For counts of violating the Pennsylvania Wiretapping and Electronic Surveillance Control Act, the Pennsylvania Uniform Trade Secrets Act, conversion, unfair competition, breach of contract, breach of fiduciary duty, breach of common law obligation of confidentiality, fraud, conspiracy, tortious interference with existing and prospective beneficial business relationships and unjust enrichment, the plaintiff is seeking damages in excess of $50,000, exclusive of interest and costs of suit, in addition to reasonable counsel fees and costs of suit and exemplary and punitive damages, and a trial by jury.

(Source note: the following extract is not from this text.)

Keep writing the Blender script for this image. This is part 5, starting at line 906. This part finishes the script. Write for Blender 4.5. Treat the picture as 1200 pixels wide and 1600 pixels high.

Additionally, the plaintiff seeks preliminary and permanent injunctions to:

• Enjoin defendants and each of them from engaging as an owner, employee, partner, agent or affiliate of any person or entity in the rigging or equipment and machinery moving and storage industry for a period of not less than five years;

• Enjoin defendants and each of them from using in any manner any of the documents, information or material obtained by defendants as a result of the activities of Shurtz as an employee of Steffan;

• Order that all information or data in any computer owned or used by any defendant be deleted from any such computer and transferred to Steffan;

• Provide to Steffan the names of all persons or entities who are or were competitors of Steffan and with which or whom any defendant engaged in the equipment moving and storage business;

• Provide to Steffan the names of all persons or entities to whom any defendant provided rigging services at any time prior to and after Jan. 17, 2020.

The plaintiff is represented by Stanley M. Stein and George C. Thompson of Stein Law, in Pittsburgh.

The defendants have not yet secured legal counsel.